AVAILABLE DATA -
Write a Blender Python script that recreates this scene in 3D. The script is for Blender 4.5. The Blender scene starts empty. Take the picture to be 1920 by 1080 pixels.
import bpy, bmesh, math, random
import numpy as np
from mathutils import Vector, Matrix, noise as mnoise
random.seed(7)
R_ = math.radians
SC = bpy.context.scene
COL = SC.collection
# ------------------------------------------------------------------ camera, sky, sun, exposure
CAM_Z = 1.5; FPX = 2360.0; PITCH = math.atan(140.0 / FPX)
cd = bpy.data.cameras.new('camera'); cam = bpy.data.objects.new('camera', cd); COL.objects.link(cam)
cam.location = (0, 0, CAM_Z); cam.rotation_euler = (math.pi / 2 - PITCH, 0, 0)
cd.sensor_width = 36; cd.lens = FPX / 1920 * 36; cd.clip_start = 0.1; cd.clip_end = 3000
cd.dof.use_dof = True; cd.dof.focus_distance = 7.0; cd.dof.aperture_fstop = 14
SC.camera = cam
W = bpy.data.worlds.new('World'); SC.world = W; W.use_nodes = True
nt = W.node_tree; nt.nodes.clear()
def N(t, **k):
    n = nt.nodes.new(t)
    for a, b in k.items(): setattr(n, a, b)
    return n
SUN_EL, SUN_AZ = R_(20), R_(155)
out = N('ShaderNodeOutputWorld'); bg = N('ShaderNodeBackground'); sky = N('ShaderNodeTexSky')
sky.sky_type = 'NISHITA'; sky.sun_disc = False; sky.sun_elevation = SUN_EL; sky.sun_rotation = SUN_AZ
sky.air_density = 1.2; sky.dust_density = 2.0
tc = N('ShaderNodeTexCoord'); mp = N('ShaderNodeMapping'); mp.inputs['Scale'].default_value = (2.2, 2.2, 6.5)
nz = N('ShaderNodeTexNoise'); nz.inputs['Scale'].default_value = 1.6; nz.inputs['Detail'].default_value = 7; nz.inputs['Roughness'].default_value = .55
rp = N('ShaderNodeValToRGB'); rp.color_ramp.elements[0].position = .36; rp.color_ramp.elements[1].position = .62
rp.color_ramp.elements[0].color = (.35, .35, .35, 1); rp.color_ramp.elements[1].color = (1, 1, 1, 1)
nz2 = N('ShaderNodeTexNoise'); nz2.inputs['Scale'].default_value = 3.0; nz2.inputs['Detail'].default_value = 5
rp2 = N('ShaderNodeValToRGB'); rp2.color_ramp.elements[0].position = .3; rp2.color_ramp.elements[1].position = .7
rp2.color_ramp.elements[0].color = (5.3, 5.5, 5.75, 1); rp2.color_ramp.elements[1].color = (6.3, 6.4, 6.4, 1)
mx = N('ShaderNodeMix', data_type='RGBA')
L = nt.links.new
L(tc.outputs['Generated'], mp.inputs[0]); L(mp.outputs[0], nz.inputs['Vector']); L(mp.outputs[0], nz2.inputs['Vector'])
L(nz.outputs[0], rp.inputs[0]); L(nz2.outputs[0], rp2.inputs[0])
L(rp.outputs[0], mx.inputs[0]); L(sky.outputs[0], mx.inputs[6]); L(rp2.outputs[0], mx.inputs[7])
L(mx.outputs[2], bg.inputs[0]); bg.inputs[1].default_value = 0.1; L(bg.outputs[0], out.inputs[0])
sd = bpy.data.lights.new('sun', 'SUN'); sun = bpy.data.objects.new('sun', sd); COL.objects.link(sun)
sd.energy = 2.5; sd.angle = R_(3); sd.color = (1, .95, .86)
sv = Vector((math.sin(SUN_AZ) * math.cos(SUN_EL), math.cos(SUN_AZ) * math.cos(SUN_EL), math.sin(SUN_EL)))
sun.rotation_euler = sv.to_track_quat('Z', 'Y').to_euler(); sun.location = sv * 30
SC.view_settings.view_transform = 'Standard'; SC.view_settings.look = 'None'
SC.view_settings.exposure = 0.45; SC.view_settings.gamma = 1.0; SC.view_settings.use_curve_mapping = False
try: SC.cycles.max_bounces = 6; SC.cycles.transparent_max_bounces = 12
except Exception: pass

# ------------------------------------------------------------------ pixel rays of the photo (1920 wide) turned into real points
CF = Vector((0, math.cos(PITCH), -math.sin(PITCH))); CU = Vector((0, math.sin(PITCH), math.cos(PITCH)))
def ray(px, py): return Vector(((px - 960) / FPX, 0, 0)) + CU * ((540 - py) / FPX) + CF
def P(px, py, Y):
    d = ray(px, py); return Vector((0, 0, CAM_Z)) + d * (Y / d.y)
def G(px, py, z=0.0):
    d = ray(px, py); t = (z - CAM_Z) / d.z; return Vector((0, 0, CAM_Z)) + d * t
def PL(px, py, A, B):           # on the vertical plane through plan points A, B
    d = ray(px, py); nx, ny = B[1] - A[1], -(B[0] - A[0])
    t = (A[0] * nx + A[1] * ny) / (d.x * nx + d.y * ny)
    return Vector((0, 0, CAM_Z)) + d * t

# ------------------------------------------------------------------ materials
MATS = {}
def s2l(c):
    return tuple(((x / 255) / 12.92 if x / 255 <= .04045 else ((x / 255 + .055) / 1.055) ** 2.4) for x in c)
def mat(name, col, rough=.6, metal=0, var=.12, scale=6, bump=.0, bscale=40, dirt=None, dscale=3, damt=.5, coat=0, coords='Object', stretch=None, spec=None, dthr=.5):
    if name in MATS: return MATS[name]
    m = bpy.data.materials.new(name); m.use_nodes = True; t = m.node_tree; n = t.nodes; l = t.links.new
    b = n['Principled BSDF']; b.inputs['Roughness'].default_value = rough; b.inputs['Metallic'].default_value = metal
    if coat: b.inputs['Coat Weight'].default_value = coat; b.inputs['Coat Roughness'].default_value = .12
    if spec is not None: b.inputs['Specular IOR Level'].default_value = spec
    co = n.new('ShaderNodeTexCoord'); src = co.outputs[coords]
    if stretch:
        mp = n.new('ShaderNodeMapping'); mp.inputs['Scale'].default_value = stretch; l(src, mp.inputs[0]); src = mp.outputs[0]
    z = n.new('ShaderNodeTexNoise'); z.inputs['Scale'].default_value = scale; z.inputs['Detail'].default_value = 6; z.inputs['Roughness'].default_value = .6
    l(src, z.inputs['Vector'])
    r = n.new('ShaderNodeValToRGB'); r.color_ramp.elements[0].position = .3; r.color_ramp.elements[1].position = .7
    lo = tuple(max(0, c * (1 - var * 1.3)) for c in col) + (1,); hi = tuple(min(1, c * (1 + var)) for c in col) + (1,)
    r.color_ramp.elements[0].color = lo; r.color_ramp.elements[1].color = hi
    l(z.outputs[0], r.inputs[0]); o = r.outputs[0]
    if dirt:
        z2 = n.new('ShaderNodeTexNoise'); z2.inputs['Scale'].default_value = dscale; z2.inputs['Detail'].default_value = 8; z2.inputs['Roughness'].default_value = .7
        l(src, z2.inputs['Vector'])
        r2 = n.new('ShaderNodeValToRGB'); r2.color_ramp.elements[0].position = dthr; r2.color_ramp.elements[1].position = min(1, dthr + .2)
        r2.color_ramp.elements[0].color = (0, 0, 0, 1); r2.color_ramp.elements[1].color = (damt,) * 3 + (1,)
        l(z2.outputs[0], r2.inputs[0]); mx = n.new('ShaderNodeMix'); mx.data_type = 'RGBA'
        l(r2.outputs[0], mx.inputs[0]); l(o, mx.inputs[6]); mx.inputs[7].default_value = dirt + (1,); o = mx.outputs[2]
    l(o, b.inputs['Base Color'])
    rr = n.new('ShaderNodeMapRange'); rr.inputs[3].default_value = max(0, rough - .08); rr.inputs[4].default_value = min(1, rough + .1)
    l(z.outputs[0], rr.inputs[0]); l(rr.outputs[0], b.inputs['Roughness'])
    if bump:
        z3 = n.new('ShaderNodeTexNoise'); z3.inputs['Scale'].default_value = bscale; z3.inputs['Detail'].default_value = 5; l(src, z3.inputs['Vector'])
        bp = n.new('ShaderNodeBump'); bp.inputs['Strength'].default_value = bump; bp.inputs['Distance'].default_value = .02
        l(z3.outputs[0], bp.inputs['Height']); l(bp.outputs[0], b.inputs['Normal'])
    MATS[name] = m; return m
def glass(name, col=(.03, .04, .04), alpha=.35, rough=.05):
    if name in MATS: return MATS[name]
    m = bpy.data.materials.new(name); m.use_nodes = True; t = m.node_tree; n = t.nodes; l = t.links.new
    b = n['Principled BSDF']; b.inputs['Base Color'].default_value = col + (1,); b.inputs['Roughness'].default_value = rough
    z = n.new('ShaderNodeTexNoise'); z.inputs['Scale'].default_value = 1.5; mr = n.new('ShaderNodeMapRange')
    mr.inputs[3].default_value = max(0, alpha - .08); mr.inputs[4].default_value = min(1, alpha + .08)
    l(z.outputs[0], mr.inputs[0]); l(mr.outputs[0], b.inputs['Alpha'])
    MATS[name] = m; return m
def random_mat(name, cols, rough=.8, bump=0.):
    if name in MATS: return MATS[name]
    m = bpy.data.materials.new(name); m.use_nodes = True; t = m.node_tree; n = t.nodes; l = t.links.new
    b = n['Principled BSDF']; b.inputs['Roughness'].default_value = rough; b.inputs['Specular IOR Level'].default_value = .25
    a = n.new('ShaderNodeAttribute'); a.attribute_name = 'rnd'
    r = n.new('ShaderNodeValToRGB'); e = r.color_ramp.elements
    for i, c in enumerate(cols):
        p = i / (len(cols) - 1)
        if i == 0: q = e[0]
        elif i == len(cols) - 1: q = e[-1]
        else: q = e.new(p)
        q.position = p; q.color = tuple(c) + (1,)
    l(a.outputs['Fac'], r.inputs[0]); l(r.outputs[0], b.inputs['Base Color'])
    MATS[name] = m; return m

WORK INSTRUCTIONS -
Count the lines above that contain the word "scene", and reply with only that number.

ANSWER TO THE PROBLEM -
2